Ladies and Gentlemen:

We have acted as special counsel for NBCUniversal Media, LLC, a Delaware limited liability company (the “Company”), in connection with the Company’s offering of $1,000,000,000 aggregate principal amount of 2.875% Senior Notes due 2023 and $1,000,000,000 aggregate principal amount of 4.450% Senior Notes due 2043 (together, the “Notes”) in an underwritten public offering pursuant to an underwriting agreement dated September 28, 2012 (the “Underwriting Agreement”) among the Company and Credit Suisse Securities (USA) LLC; J.P. Morgan Securities LLC; Morgan Stanley & Co. LLC and RBC Capital Markets, LLC, as representatives of the several underwriters listed in Schedule II thereto (the “Underwriters”).
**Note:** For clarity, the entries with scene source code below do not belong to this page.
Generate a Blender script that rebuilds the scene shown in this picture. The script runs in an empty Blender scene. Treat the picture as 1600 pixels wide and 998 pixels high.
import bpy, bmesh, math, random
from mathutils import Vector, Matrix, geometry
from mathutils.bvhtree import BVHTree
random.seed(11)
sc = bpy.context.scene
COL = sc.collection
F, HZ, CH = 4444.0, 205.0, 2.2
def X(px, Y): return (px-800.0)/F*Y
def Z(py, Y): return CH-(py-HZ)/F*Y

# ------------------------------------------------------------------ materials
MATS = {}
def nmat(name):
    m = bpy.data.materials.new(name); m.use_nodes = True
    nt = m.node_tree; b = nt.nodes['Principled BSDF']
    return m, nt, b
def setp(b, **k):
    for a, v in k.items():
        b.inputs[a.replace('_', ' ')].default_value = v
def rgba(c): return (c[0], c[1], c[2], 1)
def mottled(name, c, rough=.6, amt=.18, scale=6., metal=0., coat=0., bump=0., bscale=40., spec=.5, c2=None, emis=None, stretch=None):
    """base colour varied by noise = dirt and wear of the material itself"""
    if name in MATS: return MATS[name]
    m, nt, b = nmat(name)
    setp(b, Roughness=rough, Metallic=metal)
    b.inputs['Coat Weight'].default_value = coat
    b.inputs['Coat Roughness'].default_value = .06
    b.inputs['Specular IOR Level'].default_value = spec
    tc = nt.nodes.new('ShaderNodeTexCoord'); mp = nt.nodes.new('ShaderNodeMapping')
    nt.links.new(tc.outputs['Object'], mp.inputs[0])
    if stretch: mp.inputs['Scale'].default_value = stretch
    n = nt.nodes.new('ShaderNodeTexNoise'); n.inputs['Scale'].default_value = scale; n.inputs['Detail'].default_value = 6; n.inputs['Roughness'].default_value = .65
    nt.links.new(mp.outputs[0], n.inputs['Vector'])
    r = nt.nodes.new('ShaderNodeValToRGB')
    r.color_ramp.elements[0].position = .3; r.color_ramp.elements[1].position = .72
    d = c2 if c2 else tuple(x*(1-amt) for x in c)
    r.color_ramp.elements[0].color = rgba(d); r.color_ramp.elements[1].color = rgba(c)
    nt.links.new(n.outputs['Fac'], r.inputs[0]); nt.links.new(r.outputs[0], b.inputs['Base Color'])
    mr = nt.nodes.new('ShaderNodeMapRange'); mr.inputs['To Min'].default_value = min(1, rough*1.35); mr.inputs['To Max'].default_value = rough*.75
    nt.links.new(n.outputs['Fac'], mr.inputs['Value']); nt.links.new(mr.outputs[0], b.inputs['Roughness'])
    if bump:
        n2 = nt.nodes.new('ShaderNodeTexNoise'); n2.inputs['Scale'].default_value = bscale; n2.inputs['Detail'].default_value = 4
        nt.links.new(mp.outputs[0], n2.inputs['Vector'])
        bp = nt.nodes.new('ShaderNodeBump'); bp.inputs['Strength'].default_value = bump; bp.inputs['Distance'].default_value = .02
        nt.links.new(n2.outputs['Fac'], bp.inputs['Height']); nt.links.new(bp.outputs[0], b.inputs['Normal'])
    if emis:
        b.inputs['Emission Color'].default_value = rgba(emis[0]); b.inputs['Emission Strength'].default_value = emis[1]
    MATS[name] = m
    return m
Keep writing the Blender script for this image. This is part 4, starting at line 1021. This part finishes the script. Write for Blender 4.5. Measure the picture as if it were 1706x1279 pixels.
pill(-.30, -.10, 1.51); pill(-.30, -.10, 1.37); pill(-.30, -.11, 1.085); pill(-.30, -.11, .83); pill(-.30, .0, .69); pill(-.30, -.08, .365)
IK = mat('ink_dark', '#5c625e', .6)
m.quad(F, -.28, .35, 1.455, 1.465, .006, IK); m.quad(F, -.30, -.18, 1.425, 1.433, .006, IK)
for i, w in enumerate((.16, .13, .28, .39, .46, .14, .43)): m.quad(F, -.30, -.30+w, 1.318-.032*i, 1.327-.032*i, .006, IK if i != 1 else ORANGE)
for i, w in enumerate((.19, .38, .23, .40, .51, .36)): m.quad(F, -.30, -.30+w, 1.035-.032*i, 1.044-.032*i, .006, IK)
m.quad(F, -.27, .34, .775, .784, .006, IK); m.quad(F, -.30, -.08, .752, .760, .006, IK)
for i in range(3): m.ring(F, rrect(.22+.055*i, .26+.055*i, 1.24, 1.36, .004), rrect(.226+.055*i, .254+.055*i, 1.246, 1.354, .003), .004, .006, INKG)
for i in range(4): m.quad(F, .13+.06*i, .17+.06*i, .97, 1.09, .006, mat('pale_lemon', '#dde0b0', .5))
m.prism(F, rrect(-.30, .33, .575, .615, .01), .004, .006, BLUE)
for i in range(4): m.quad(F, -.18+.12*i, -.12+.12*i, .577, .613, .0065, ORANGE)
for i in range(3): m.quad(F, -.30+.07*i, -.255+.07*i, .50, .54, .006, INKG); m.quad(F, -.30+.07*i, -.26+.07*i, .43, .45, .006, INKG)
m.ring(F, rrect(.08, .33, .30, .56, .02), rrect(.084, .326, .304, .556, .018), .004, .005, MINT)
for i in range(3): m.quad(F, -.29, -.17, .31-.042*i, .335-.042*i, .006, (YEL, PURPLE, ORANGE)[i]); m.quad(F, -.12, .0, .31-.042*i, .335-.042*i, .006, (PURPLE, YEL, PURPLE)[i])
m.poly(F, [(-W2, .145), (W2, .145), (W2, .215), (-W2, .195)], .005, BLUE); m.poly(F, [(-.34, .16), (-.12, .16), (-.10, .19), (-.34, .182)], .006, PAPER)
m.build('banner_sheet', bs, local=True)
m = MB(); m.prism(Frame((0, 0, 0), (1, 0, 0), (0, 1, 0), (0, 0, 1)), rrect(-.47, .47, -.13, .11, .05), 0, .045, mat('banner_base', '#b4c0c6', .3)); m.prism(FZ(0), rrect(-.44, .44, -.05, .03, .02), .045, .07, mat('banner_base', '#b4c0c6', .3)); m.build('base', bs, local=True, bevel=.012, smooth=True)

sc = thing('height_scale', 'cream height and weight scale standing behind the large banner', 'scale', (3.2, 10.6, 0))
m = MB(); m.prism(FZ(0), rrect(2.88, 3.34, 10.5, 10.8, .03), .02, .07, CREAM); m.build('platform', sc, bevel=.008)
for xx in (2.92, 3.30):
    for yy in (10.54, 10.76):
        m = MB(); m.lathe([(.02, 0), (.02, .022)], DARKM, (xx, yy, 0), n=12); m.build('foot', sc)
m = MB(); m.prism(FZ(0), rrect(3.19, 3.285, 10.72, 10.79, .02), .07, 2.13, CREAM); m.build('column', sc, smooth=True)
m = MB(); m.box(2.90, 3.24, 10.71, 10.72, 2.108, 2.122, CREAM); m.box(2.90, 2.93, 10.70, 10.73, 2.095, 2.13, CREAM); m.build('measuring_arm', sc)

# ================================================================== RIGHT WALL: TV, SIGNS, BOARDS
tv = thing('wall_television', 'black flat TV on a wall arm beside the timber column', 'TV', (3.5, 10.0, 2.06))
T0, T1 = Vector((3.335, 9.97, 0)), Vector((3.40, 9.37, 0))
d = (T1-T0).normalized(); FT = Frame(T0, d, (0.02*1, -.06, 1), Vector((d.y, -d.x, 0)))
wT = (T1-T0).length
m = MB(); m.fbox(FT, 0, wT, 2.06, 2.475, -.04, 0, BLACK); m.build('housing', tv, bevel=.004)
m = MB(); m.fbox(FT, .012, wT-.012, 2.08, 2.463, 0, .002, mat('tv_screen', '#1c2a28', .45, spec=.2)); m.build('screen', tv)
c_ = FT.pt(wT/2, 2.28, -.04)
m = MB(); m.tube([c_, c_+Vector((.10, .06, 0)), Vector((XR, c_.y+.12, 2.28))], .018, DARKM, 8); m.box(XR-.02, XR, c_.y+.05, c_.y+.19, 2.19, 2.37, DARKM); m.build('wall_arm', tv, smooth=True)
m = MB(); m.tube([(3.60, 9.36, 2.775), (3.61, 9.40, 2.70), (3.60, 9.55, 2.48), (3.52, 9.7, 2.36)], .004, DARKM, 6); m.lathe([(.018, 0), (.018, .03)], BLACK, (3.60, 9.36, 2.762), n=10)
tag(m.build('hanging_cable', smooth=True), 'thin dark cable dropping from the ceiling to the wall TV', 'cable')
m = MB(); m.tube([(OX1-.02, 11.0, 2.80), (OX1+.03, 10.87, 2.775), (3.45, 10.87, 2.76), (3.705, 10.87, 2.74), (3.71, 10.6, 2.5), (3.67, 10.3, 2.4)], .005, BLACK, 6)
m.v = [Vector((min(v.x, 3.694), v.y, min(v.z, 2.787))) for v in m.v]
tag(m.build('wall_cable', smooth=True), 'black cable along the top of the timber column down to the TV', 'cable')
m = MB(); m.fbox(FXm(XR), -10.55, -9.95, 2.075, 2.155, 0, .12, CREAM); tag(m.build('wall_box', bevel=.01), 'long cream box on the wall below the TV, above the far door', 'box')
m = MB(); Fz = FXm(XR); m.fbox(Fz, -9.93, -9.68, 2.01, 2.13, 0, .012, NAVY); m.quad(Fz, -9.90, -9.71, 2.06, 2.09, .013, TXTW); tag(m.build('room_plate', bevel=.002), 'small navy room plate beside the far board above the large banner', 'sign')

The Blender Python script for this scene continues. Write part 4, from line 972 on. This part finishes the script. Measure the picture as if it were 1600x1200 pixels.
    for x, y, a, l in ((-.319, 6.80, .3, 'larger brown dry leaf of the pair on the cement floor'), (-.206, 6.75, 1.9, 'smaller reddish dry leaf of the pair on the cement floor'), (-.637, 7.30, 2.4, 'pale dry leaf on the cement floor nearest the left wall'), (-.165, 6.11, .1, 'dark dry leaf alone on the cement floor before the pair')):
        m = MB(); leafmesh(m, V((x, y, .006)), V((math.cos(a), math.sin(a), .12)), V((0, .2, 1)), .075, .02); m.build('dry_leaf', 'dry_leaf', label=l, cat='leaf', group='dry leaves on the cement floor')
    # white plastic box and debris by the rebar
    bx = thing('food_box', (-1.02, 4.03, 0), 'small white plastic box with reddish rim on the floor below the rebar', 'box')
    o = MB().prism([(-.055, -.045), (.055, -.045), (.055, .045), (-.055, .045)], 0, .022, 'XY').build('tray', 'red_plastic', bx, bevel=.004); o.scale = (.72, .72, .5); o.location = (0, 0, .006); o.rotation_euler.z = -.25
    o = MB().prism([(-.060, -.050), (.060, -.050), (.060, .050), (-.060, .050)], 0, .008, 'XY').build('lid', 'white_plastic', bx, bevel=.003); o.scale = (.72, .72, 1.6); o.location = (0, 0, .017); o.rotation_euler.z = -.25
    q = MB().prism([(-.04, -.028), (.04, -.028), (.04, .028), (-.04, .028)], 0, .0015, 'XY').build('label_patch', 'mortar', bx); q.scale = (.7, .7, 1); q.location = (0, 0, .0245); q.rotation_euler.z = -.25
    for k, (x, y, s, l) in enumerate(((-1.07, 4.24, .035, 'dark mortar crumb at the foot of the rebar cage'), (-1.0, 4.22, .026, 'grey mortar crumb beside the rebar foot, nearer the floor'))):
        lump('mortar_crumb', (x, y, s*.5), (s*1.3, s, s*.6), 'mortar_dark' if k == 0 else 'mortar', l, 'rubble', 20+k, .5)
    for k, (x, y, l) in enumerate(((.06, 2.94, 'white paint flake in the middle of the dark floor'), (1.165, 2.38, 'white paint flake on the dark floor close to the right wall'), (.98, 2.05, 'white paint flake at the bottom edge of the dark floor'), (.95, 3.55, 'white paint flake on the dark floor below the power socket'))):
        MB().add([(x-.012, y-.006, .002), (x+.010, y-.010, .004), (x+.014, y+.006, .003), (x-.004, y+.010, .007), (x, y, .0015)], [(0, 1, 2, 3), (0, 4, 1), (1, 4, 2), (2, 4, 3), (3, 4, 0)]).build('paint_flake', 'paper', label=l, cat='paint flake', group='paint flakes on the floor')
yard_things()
The Notes are to be issued pursuant to an Indenture dated as of April 30, 2010 (the “Indenture”) between the Company and The Bank of New York Mellon, as Trustee, and an Officer’s Certificate to be issued pursuant thereto on or about October 5, 2012. The Company has filed with the Securities and Exchange Commission a Registration Statement on Form S-3 (File No. 333-184145, the “Registration Statement”) pursuant to the provisions of the Securities Act of 1933, as amended.

We, as your counsel, have examined originals or copies of such documents, corporate records, certificates of public officials and other instruments as we have deemed necessary or advisable for the purpose of rendering this opinion.

In rendering the opinion expressed herein, we have, without independent inquiry or investigation, assumed that (i) all documents submitted to us as originals are authentic and complete, (ii) all documents submitted to us as copies conform to authentic, complete originals, (iii) all documents filed as exhibits to the Registration Statement that have not been executed will conform to the forms thereof, (iv) all signatures on all documents that we reviewed are genuine, (v) all natural persons executing documents had and have the legal capacity to do so, (vi) all statements in certificates of public officials and officers of the Company that we reviewed were and are accurate and (vii) all representations made by the Company as to matters of fact in the documents that we reviewed were and are accurate.

Based upon the foregoing, we advise you that, in our opinion, the Notes have been duly authorized in accordance with the Indenture, and, when executed and authenticated in accordance with the provisions of the Indenture and delivered to and paid for by the Underwriters in accordance with the terms of the Underwriting Agreement, such Notes will constitute valid and binding obligations of the Company, enforceable in accordance with their terms, subject to applicable bankruptcy, insolvency and similar laws affecting creditors’ rights generally, concepts of reasonableness and equitable principles of general applicability.


NBCUniversal Media, LLC

   2    October 3, 2012

 

In connection with the opinion expressed above, we have assumed that, at or prior to the time of the delivery of the Notes, the Indenture and the Notes are each valid, binding and enforceable agreements of each party thereto (other than as expressly covered above in respect of the Company).

We are members of the Bars of the States of New York and California and the foregoing opinion is limited to the laws of the State of New York and the Limited Liability Company Act of the State of Delaware.

We hereby consent to the filing of this opinion as an exhibit to a report on Form 8-K to be filed by the Company on the date hereof and further consent to the reference to our name under the caption “Legal Matters” in the base prospectus and supplement thereto, which are a part of the Registration Statement. In giving this consent, we do not admit that we are in the category of persons whose consent is required under Section 7 of the Securities Act.